Hors du territoire ivoirien
Il nous revient que les deux personnes citées ne résident plus sur le sol ivoirien depuis un bon moment. Un communiqué du gouvernement ivoirien laisse croire qu’ils ne résident pas en Côte d’Ivoire de manière permanente. Karim Keita serait en Afrique central et Tieman serait à Paris. Si cela s’avère vrai, que vaut la demande conditionnée d’Assimi Goita ?
Selon un diplomate, Assimi, en voulant faire la fixation dans le dossier des 46 militaires ne va-t-il pas mettre Bamako dans une position « inconfortable » ?
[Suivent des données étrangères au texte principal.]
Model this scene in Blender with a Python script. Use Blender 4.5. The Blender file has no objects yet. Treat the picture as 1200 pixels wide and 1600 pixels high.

Surtout qu’à la veille de l’ouverture de l’Assemblée générale des NU, le secrétaire général des Nations Unies avait estimé que les soldats ivoiriens détenus à Bamako « ne sont pas des mercenaires ». Et, cette sortie d’Antonio Guterres, a été reprise par le président en exercice de la Cédéao.
L’arrivée des trois chefs d’Etat est précédée de plusieurs autres médiations dont celle du Nigeria, du Burkina, du Sénégal, du Togo. La dernière médiation est celle du président Guinéen Mamadi Doumbouya.
Il faut rappeler que suite aux médiations de certains chefs d’Etat de la Cédéao, trois femmes soldats ont recouvré la liberté le 3 septembre.